Monday, May 9, 2011

Curtain Down

(Arthur Laurents, who died May 12 at age 93, wrote two the books for two of Broadway's most indelible musicals, "West Side Story" and Gypsy.")

Last week, Arthur Laurents, one of Broadway and Hollywood's most ferocious and erratic craftsman, expired of pneumonia at the age of 93. For any normal human, this would be the expected conclusion of a long life. However, for a man who had a genius for making collaborators into foes and shaping the mundane detritus of existence into blazing confrontation, this is a yawning disappointment. If Laurents had managed to succumb under mysterious circumstances, his long line of show-biz enemies would have made for a whodunit worthy of Agatha Christie.

His output included screenplays for Hitchcock, an Oscar-winning vehicle for Ingrid Bergman and one of Olivia de Havilland's juiciest roles. Alas, they linger in the twilight of semi-oblivion. The Streisand-Redford "The Way We Were" endures mainly due to its title song, plus Laurents claims it as a bastardization of his original political intentions.

(The gym scene from the touring production of "West Side Story" now at PlayhouseSquare.)

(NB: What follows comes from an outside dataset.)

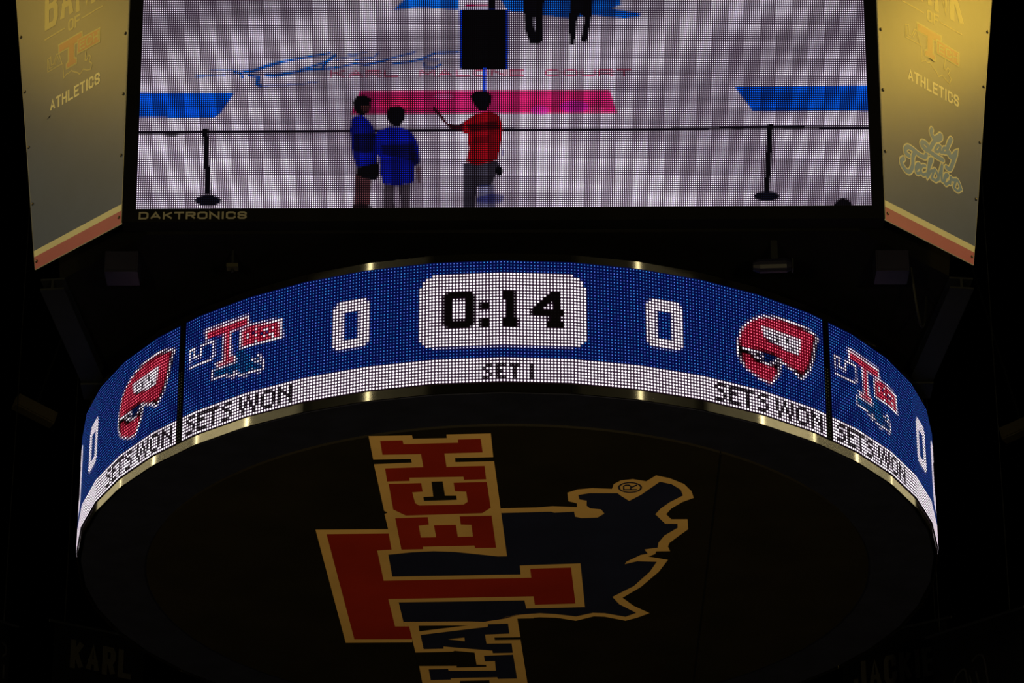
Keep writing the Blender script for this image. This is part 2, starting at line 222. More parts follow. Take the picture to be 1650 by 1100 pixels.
EMBLEM = [('state_outline', 'cream', 0, [(-0.067, -1.142), (0.181, -1.155), (0.282, -1.174), (0.437, -1.16), (0.434, -1.218), (0.38, -1.251), (0.373, -1.379), (0.436, -1.428), (0.525, -1.447), (0.648, -1.436), (0.657, -1.508), (0.7, -1.562), (0.772, -1.581), (0.856, -1.548), (0.914, -1.636), (0.999, -1.593), (1.091, -1.507), (1.141, -1.399), (1.159, -1.298), (1.091, -1.235), (1.027, -1.138), (0.997, -1.049), (1.032, -0.971), (1.134, -0.971), (1.145, -0.815), (1.079, -0.687), (1.036, -0.601), (1.027, -0.543), (1.044, -0.465), (0.955, -0.462), (0.95, -0.421), (0.908, -0.378), (1.035, -0.324), (0.984, -0.132), (0.875, 0.124), (0.759, 0.307), (0.837, 0.447), (0.946, 0.572), (0.867, 0.651), (0.79, 0.704), (0.649, 0.634), (0.577, 0.627), (0.458, 0.703), (0.325, 0.649), (0.216, 0.642), (0.072, 0.663), (0.035, 0.695), (0.033, 0.827), (-0.735, 0.824), (-0.795, -0.388), (-0.077, -0.898)]),
 ('state_map', 'navy', 1, [(-0.051, -1.072), (0.272, -1.091), (0.294, -1.077), (0.419, -1.09), (0.425, -1.015), (0.466, -0.993), (0.568, -1.001), (0.609, -1.062), (0.587, -1.126), (0.519, -1.14), (0.496, -1.182), (0.495, -1.259), (0.449, -1.278), (0.441, -1.346), (0.515, -1.374), (0.683, -1.373), (0.706, -1.332), (0.759, -1.255), (0.829, -1.345), (0.94, -1.543), (1.013, -1.507), (1.072, -1.426), (1.091, -1.336), (1.013, -1.235), (0.96, -1.139), (0.929, -1.05), (0.997, -0.901), (1.074, -0.9), (1.077, -0.838), (0.998, -0.716), (0.964, -0.601), (0.962, -0.523), (0.879, -0.495), (0.902, -0.427), (0.858, -0.407), (0.768, -0.296), (0.758, -0.257), (0.838, -0.304), (0.964, -0.295), (0.925, -0.132), (0.827, 0.109), (0.692, 0.291), (0.74, 0.415), (0.858, 0.566), (0.788, 0.634), (0.648, 0.571), (0.57, 0.564), (0.457, 0.627), (0.324, 0.586), (0.216, 0.569), (0.059, 0.6), (-0.049, 0.657), (0.08, 0.596), (-0.015, 0.663), (-0.159, 0.72), (-0.254, 0.712), (-0.696, 0.718), (-0.776, -0.418), (-0.755, -0.504), (-0.151, -0.501), (-0.037, -0.672), (-0.076, -1.076)]),
 ('banner_word_backing', 'cream', 2, [(-0.832, -2.212), (-0.571, -2.221), (-0.568, -2.173), (-0.363, -2.182), (-0.364, -2.233), (-0.098, -2.246), (-0.085, -1.919), (-0.08, -1.853), (-0.042, -1.141), (-0.002, -0.39), (-0.06, -0.388), (-0.198, -0.425), (-0.335, -0.461), (-0.472, -0.473), (-0.61, -0.457), (-0.765, -0.418), (-0.755, -0.504), (-0.742, -0.503), (-0.754, -0.822), (-0.77, -1.06), (-0.75, -1.082), (-0.771, -1.109), (-0.813, -1.811), (-0.815, -1.88)]),
 ('small_word_backing', 'cream', 2, [(-0.696, 0.721), (-0.254, 0.712), (-0.159, 0.723), (-0.015, 0.663), (0.08, 0.596), (0.175, 0.589), (0.176, 0.656), (0.066, 0.661), (0.087, 0.985), (0.089, 1.039), (0.137, 1.812), (0.139, 1.855), (-0.123, 1.868), (-0.126, 1.784), (-0.329, 1.794), (-0.335, 1.87), (-0.589, 1.888), (-0.608, 1.511), (-0.628, 1.256), (-0.66, 0.794)]),
 ('letter_backing', 'cream', 3, [(-1.214, -0.819), (-0.754, -0.826), (-0.742, -0.499), (-0.765, -0.418), (-0.749, -0.059), (0.086, -0.092), (0.081, -0.24), (0.472, -0.273), (0.514, 0.461), (0.125, 0.485), (0.113, 0.345), (-0.719, 0.376), (-0.696, 0.718), (-0.692, 0.799), (-0.644, 1.023), (-0.645, 1.08), (-1.096, 1.086)]),
 ('letter_t', 'red', 4, [(-1.147, -0.751), (-0.753, -0.759), (-0.742, -0.503), (-0.834, -0.488), (-0.807, 0.007), (0.156, -0.039), (0.148, -0.188), (0.412, -0.208), (0.45, 0.399), (0.182, 0.419), (0.172, 0.274), (-0.786, 0.319), (-0.754, 0.794), (-0.66, 0.794), (-0.644, 1.021), (-1.035, 1.022)]),
 ('letter_h', 'red', 4, [(-0.764, -2.147), (-0.63, -2.153), (-0.626, -2.1), (-0.295, -2.119), (-0.296, -2.166), (-0.16, -2.175), (-0.149, -1.981), (-0.381, -1.966), (-0.371, -1.77), (-0.139, -1.784), (-0.13, -1.588), (-0.265, -1.578), (-0.269, -1.627), (-0.601, -1.611), (-0.601, -1.564), (-0.739, -1.556), (-0.746, -1.749), (-0.512, -1.769), (-0.522, -1.958), (-0.756, -1.948)]),
 ('letter_c', 'red', 4, [(-0.731, -1.522), (-0.531, -1.532), (-0.524, -1.404), (-0.589, -1.393), (-0.575, -1.231), (-0.55, -1.194), (-0.272, -1.208), (-0.246, -1.251), (-0.254, -1.403), (-0.323, -1.41), (-0.33, -1.536), (-0.126, -1.548), (-0.104, -1.157), (-0.157, -1.076), (-0.637, -1.04), (-0.713, -1.133)]),
 ('letter_e', 'red', 4, [(-0.704, -1.0), (-0.5, -1.015), (-0.496, -0.899), (-0.56, -0.882), (-0.55, -0.697), (-0.452, -0.701), (-0.463, -0.888), (-0.325, -0.894), (-0.315, -0.703), (-0.218, -0.709), (-0.226, -0.894), (-0.293, -0.899), (-0.299, -1.028), (-0.099, -1.036), (-0.072, -0.531), (-0.206, -0.525), (-0.21, -0.566), (-0.541, -0.549), (-0.54, -0.51), (-0.678, -0.503)]),
 ('gap', 'black', 4, [(-0.821, -1.876), (-0.586, -1.886), (-0.581, -1.834), (-0.814, -1.811)]),
 ('gap', 'black', 4, [(-0.317, -1.899), (-0.082, -1.913), (-0.078, -1.853), (-0.315, -1.841)]),
 ('gap', 'black', 4, [(-0.466, -1.553), (-0.398, -1.557), (-0.387, -1.343), (-0.317, -1.343), (-0.314, -1.28), (-0.519, -1.263), (-0.521, -1.324), (-0.459, -1.332)]),
 ('gap', 'black', 4, [(-0.595, 0.781), (-0.264, 0.775), (-0.593, 0.88)]),
 ('gap', 'black', 4, [(-0.088, 0.992), (0.091, 0.985), (0.093, 1.031), (-0.085, 1.038)]),
 ('letter_a', 'navy', 4, [(-0.586, 0.944), (-0.132, 0.801), (-0.13, 0.755), (0.004, 0.746), (0.013, 0.923), (-0.152, 0.94), (-0.142, 1.102), (0.028, 1.098), (0.036, 1.269), (-0.099, 1.276), (-0.103, 1.229), (-0.435, 1.153), (-0.436, 1.192), (-0.57, 1.199)]),
 ('letter_counter', 'cream', 5, [(-0.402, 1.021), (-0.291, 0.991), (-0.289, 1.055)]),
 ('gap', 'black', 4, [(-0.635, 1.261), (-0.371, 1.247), (-0.361, 1.231), (-0.225, 1.263), (-0.213, 1.486), (-0.146, 1.492), (-0.146, 1.526), (-0.349, 1.539), (-0.35, 1.507), (-0.611, 1.511)]),
 ('letter_l', 'navy', 4, [(-0.543, 1.573), (-0.41, 1.565), (-0.406, 1.6), (-0.08, 1.596), (-0.085, 1.421), (-0.155, 1.426), (-0.16, 1.321), (0.038, 1.303), (0.066, 1.747), (-0.066, 1.754), (-0.071, 1.722), (-0.395, 1.74), (-0.393, 1.766), (-0.532, 1.774)]),
 ('mark_ring', 'navy', 4, [(0.832, -1.462), (0.831, -1.444), (0.826, -1.427), (0.818, -1.411), (0.806, -1.399), (0.793, -1.389), (0.777, -1.383), (0.761, -1.381), (0.744, -1.383), (0.729, -1.389), (0.714, -1.399), (0.702, -1.412), (0.693, -1.427), (0.687, -1.444), (0.685, -1.462), (0.686, -1.481), (0.691, -1.498), (0.7, -1.513), (0.711, -1.526), (0.725, -1.535), (0.74, -1.541), (0.756, -1.543), (0.773, -1.541), (0.788, -1.535), (0.803, -1.525), (0.815, -1.513), (0.824, -1.497), (0.83, -1.48), (0.832, -1.462), (0.822, -1.462), (0.82, -1.476), (0.815, -1.49), (0.807, -1.502), (0.797, -1.513), (0.785, -1.521), (0.771, -1.525), (0.757, -1.527), (0.743, -1.525), (0.729, -1.521), (0.718, -1.513), (0.708, -1.503), (0.701, -1.491), (0.696, -1.477), (0.695, -1.462), (0.697, -1.448), (0.702, -1.434), (0.71, -1.422), (0.72, -1.412), (0.733, -1.404), (0.746, -1.399), (0.761, -1.397), (0.775, -1.399), (0.788, -1.404), (0.8, -1.411), (0.81, -1.422), (0.817, -1.434), (0.821, -1.448), (0.822, -1.462)]),
 ('mark_letter', 'navy', 4, [(0.719, -1.42), (0.802, -1.42), (0.802, -1.439), (0.718, -1.439)]),
 ('mark_letter', 'navy', 4, [(0.724, -1.43), (0.723, -1.48), (0.732, -1.488), (0.75, -1.488), (0.759, -1.478), (0.76, -1.43), (0.768, -1.43), (0.766, -1.485), (0.752, -1.507), (0.73, -1.507), (0.715, -1.488), (0.717, -1.43)]),
 ('mark_letter', 'navy', 4, [(0.767, -1.454), (0.802, -1.491), (0.798, -1.509), (0.764, -1.471)])]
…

The key to the firebrand's immortality is the pact he made with song and dance in the '50s. With two titanic musicals, "West Side Story" and "Gypsy," he formed a holy trinity with Stephen Sondheim and Jerome Robbins, with inspired music by Leonard Bernstein on the first and Jule Styne on the latter. These are the works that will forever keep his name in crossword puzzles.

If there were no Jet-Shark rumbles, macho men would find snapping their fingers to be a hollow gesture. If Laurents had not had the inspiration to turn Gypsy Rose Lee's mother into a Shakespearean gorgon, torturing her offspring to "sing out" and performing musical monologues of filial betrayal, anguished homosexuals would have no role model on which to pin their mishegas.

(A scene from the movie version of "West Side Story.")
Together, these works are the peaks of musical drama. Their book writer spent over half a century clinging to them with a tenacity that would make Mama Rose proud. Every few decades, he would reshape and redirect another revival of "Gypsy," and weeks before his death he was badgering Sondheim to let Streisand star in a third filmed adaptation. His last stage project was to try to put what he thought to be some verisimilitude into "West Side Story" by injecting Spanish into the book and lyrics and making the kids raunchier and less poetic. Due to his pathological possessiveness of his two children, he virulently rejected their film versions, ignoring the superb acting of Rosalind Russell's elegantly rendered Rose and Natalie Woods' luminous Maria and moving Gypsy, dwelling ad nauseum on a particular pair of high-heeled pumps Russell wore while performing "Rose's Turn." Concerning "West Side Story," he did astutely point out that the movie was too pretty and weakened by the gross inadequacies of Richard Beymer's Tony.

(Rosalind Russell showing off those fatal pumps in the 1962 film version of "Gypsy.")
But the years have shown that "West Side Story" is akin to an expensive, perfectly designed sports car that often fails to fire on all cylinders, despite Laurents' complaints that the movie seems to have come closest to bringing the show's virtues to fruition. This is amply demonstrated in the touring production currently playing Cleveland's Palace Theatre. Only Robbins' choreography and the romantic and rhythmic sublimity of Bernstein's music are gloriously intact. Laurents appeared to be laboring under the delusion that such realities as feigned masturbation during "Gee, Officer Krupke," the elimination of the indelible moment when the warring gangs put aside their differences to carry of the dead Tony, and T-shirts with holes will imbue the show with a more up-to-date sensibility. Instead, this spoils the pacing and mars the ideal stylization achieved in 1957.

The ultimate irony is that, at the end of Laurents' life, he was the real Mama Rose, unable to leave his brilliant offspring to flourish on their own.